Elsewhere, Gregory manages to steal the show with his blistering solos on “Got My Mojo Working” and “Every Day I Have the Blues”. While the latter features a laid back, in-the-pocket groove over which he deploys a series of elegant lead lines, the former serves as an ideal showcase for his fiery fretwork. Not to be outdone, Professor Longhair proves himself to be in fine voice, tearing through the track with an energy and intensity of a performer half his age. Together, they raise “Got My Mojo Working” to a new level, imbuing it with an impressive dynamism that moves it to the upper ranks of renditions of this oft-covered blues standard.

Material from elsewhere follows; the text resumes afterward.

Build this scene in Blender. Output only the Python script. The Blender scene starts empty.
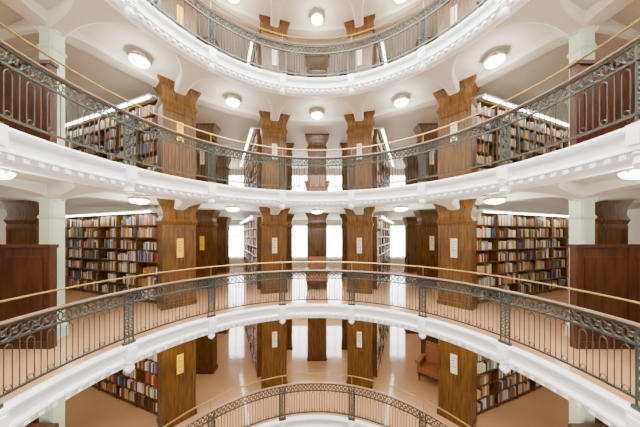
import bpy, math, random
from math import sin, cos, pi, radians, sqrt, atan2
random.seed(7)
CY=2.64; R=3.36; ST=2.95; CH=2.70
LEV=[-ST,0.0,ST,2*ST]
XW=10.5; YB=-6.0; YF=13.2
COL=bpy.context.scene.collection

# ---------------- materials ----------------
def srgb(r,g,b):
    f=lambda c:(c/255/12.92) if c/255<=0.04045 else ((c/255+0.055)/1.055)**2.4
    return (f(r),f(g),f(b),1)
def mat(name,col,rough=0.5,metal=0.0,noise=0.0,scale=5,bump=0.0,emit=None,es=0,stretch=None,spec=0.5,col2=None):
    m=bpy.data.materials.new(name); m.use_nodes=True
    nt=m.node_tree; b=nt.nodes['Principled BSDF']
    b.inputs['Roughness'].default_value=rough; b.inputs['Metallic'].default_value=metal
    b.inputs['Base Color'].default_value=col
    b.inputs['Specular IOR Level'].default_value=spec
    if emit:
        b.inputs['Emission Color'].default_value=emit; b.inputs['Emission Strength'].default_value=es
    if noise>0 or col2:
        tc=nt.nodes.new('ShaderNodeTexCoord'); mp=nt.nodes.new('ShaderNodeMapping')
        nz=nt.nodes.new('ShaderNodeTexNoise'); nz.inputs['Scale'].default_value=scale; nz.inputs['Detail'].default_value=6
        if stretch: mp.inputs['Scale'].default_value=stretch
        nt.links.new(tc.outputs['Object'],mp.inputs[0]); nt.links.new(mp.outputs[0],nz.inputs['Vector'])
        rp=nt.nodes.new('ShaderNodeValToRGB')
        c2=col2 if col2 else tuple(c*(1-noise) for c in col[:3])+(1,)
        rp.color_ramp.elements[0].color=c2; rp.color_ramp.elements[1].color=col
        rp.color_ramp.elements[0].position=0.3; rp.color_ramp.elements[1].position=0.65
        nt.links.new(nz.outputs['Fac'],rp.inputs[0]); nt.links.new(rp.outputs[0],b.inputs['Base Color'])
        if bump>0:
            bp=nt.nodes.new('ShaderNodeBump'); bp.inputs['Strength'].default_value=bump
            nt.links.new(nz.outputs['Fac'],bp.inputs['Height']); nt.links.new(bp.outputs[0],b.inputs['Normal'])
    return m
M_floor=mat('floor_linoleum',srgb(188,142,102),0.11,noise=0.08,scale=1.5,spec=.7)
M_ceil=mat('ceiling_plaster',srgb(200,197,184),0.7,noise=0.03,scale=2)
M_white=mat('white_paint',srgb(252,253,255),0.45,noise=0.02,scale=6)
M_wall=mat('wall_plaster',srgb(212,208,196),0.7,noise=0.04,scale=2)
M_wood=mat('varnished_wood',srgb(106,70,23),0.34,col2=srgb(60,36,11),scale=4,stretch=(6,6,.6),bump=.03,spec=.35)
M_wood2=mat('dark_wood',srgb(78,42,24),0.4,col2=srgb(46,24,14),scale=4,stretch=(4,4,.6),bump=.03,spec=.35)
M_iron=mat('patinated_iron',srgb(58,61,52),0.45,metal=0.2,noise=0.25,scale=30)
M_brass=mat('brass',srgb(170,142,78),0.32,metal=0.85,noise=0.1,scale=10)
M_rail=mat('rail_cap',srgb(120,92,66),0.35,noise=0.15,scale=12)
M_pale=mat('pale_green_paint',srgb(188,200,176),0.5,noise=0.03,scale=4)
M_leather=mat('brown_leather',srgb(146,84,38),0.4,noise=0.3,scale=20,bump=.1)
M_lamp=mat('opal_glass',srgb(255,250,235),0.3,emit=(1,.94,.76,1),es=20,noise=0.01)
M_tube=mat('fluorescent_tube',srgb(255,255,250),0.3,emit=(1,.97,.9,1),es=24,noise=0.01)
M_yellow=mat('yellow_paper',srgb(245,195,0),0.7,noise=0.03,spec=.2)
M_paper=mat('white_paper',srgb(225,220,200),0.7,noise=0.03,spec=.2)
M_ink=mat('ink',srgb(90,80,60),0.6,noise=0.05)
M_book=bpy.data.materials.new('book_spines'); M_book.use_nodes=True
nt=M_book.node_tree; b=nt.nodes['Principled BSDF']; b.inputs['Roughness'].default_value=.5
at=nt.nodes.new('ShaderNodeVertexColor'); at.layer_name='Col'
nz=nt.nodes.new('ShaderNodeTexNoise'); nz.inputs['Scale'].default_value=25
mx=nt.nodes.new('ShaderNodeMixRGB'); mx.blend_type='MULTIPLY'; mx.inputs[0].default_value=.15
nt.links.new(at.outputs[0],mx.inputs[1]); nt.links.new(nz.outputs['Color'],mx.inputs[2]); nt.links.new(mx.outputs[0],b.inputs['Base Color'])
M_glass=bpy.data.materials.new('window_glass'); M_glass.use_nodes=True
nt=M_glass.node_tree; nt.nodes.clear()
o=nt.nodes.new('ShaderNodeOutputMaterial'); t=nt.nodes.new('ShaderNodeBsdfTransparent'); g=nt.nodes.new('ShaderNodeBsdfGlossy'); x=nt.nodes.new('ShaderNodeMixShader')
g.inputs['Roughness'].default_value=.05; x.inputs[0].default_value=.06
nt.links.new(t.outputs[0],x.inputs[1]); nt.links.new(g.outputs[0],x.inputs[2]); nt.links.new(x.outputs[0],o.inputs[0])

# ---------------- mesh builder ----------------
class MB:
    def __init__(s): s.v=[];s.f=[];s.m=[];s.c=[]
    def face(s,idx,m=0,c=(1,1,1,1)): s.f.append(idx);s.m.append(m);s.c.append(c)
    def box(s,x0,x1,y0,y1,z0,z1,m=0,c=(1,1,1,1),fn=None):
        n=len(s.v)
        P=[(x0,y0,z0),(x1,y0,z0),(x1,y1,z0),(x0,y1,z0),(x0,y0,z1),(x1,y0,z1),(x1,y1,z1),(x0,y1,z1)]
        if fn: P=[fn(*p) for p in P]
        s.v+=P
        for q in ((0,3,2,1),(4,5,6,7),(0,1,5,4),(1,2,6,5),(2,3,7,6),(3,0,4,7)): s.face(tuple(n+i for i in q),m,c)
    def loft(s,secs,m=0,cap=True,closed=False):
        n=len(s.v);k=len(secs[0])
        for q in secs: s.v+=list(q)
        L=len(secs)
        for i in range(L if closed else L-1):
            a=n+i*k; b2=n+((i+1)%L)*k
            for j in range(k):
                j2=(j+1)%k; s.face((a+j,a+j2,b2+j2,b2+j),m)
        if cap and not closed:
            s.face(tuple(n+j for j in range(k))[::-1],m); s.face(tuple(n+(L-1)*k+j for j in range(k)),m)
    def lathe(s,prof,seg=144,m=0,a0=0,a1=2*pi):
        secs=[]
        for i in range(seg):
            a=a0+(a1-a0)*i/seg
            secs.append([(r*sin(a),r*cos(a),z) for r,z in prof])
        s.loft(secs,m,closed=True)
    def tube(s,path,place,t,m=0,closed=False,tv=None):
        tv=tv or t; secs=[];N=len(path)
        for i,(u,w) in enumerate(path):
            if closed: p,q=path[i-1],path[(i+1)%N]
            else: p,q=path[max(0,i-1)],path[min(N-1,i+1)]
            du,dw=q[0]-p[0],q[1]-p[1]; l=sqrt(du*du+dw*dw) or 1; nu,nw=-dw/l,du/l
            secs.append([place(u+nu*t,0,w+nw*t),place(u,tv,w),place(u-nu*t,0,w-nw*t),place(u,-tv,w)])
        s.loft(secs,m,cap=not closed,closed=closed)
    def cyl(s,x,y,z0,z1,r0,r1=None,n=16,m=0):
        r1=r0 if r1 is None else r1
        s.loft([[(x+r*cos(2*pi*i/n),y+r*sin(2*pi*i/n),z) for i in range(n)] for r,z in ((r0,z0),(r1,z1))],m)
    def mesh(s,name,mats,smooth=False,col=False):
        me=bpy.data.meshes.new(name); me.from_pydata(s.v,[],s.f)
        for q in mats: me.materials.append(q)
        me.polygons.foreach_set('material_index',s.m)
        if col:
            ca=me.color_attributes.new('Col','FLOAT_COLOR','CORNER'); arr=[]
            for f,c in zip(s.f,s.c): arr+=list(c)*len(f)
            ca.data.foreach_set('color',arr)
        if smooth: me.polygons.foreach_set('use_smooth',[True]*len(me.polygons))
        me.update()
        import bmesh
        bm=bmesh.new(); bm.from_mesh(me); bmesh.ops.recalc_face_normals(bm,faces=bm.faces); bm.to_mesh(me); bm.free()
        return me
def obj(name,me,loc=(0,0,0),rz=0,parent=None):
    o=bpy.data.objects.new(name,me); COL.objects.link(o); o.location=loc; o.rotation_euler=(0,0,rz)
    if parent: o.parent=parent
    return o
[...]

At a criminally short seven tracks — eight counting the introduction — Live in Chicago offers a tantalizing glimpse into what must have in person been nothing short of a revelatory experience based on the riotous crowd response. Throughout, the band cooks and the Professor provides ample evidence for the reverence afforded him as the king of New Orleans R&B. That he would be dead within four years is an unfortunate end to a latter day career resurgence that saw him at the top of his game. But at least he could go out knowing he’d made an impact and delivered some of the best music of his career in the years leading up to his death at age 61. Live in Chicago is proof positive of that and a welcome reminder of all one of the Crescent City’s greatest performers had to offer.